Jeff Bezos and Lauren Sánchez Bezos are honorary co-chairs and lead sponsors of this year’s gala, reportedly contributing $10 million to the event. Their names appear prominently on invitations throughout the event with some calling it simply “The Bezos Met Gala.” Protest posters appeared across New York City reading “The Bezos Met Gala: Brought to you by worker exploitation” and “brought to you by the firm that powers ICE,” citing Amazon’s alleged compliance with ICE and mistreatment of fulfillment center workers. The activist group Everyone Hates Elon mounted a guerrilla campaign across NYC, including hacking bus stop ads to read “The Bezos Met Gala invites you to party like it’s 1939,” and projecting video interviews with Amazon workers onto the Bezoses’ penthouse near Madison Square Park. The A-list has noticed the call to boycott. Zendaya and Meryl Streep both declined invitations, and the internet widely attributed this to the Bezos controversy. NYC Mayor Zohran Mamdani also publicly skipped the event, citing the city’s affordability crisis. Critics called it a “billionaire circus” and accused it of being “hollow,” arguing that Bezos’s wealth bought Lauren Sánchez cultural credibility and fashion world access that would previously have taken years to earn organically.
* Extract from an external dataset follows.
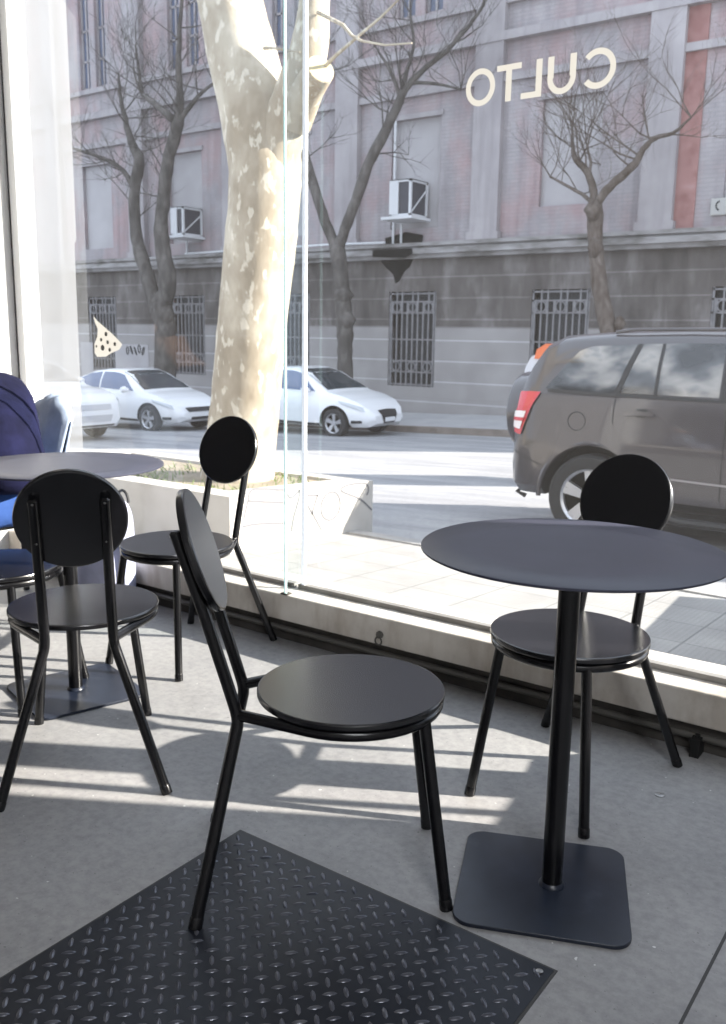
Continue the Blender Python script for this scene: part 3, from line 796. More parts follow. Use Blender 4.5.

And she chose to wear a Schiaparelli gown on the red carpet.

The timing of the Prada 2 movie is pretty perfect…it’s literally about the fashion media world these people inhabit, and Meryl Streep skipping the gala??? Is life imitating art imitating life. or is Ms. Bezos just vying for the Emily Blunt role with her tech bro squeeze and his “remake” while she prances up the stairs to the Met in her devilish Schiaparelli?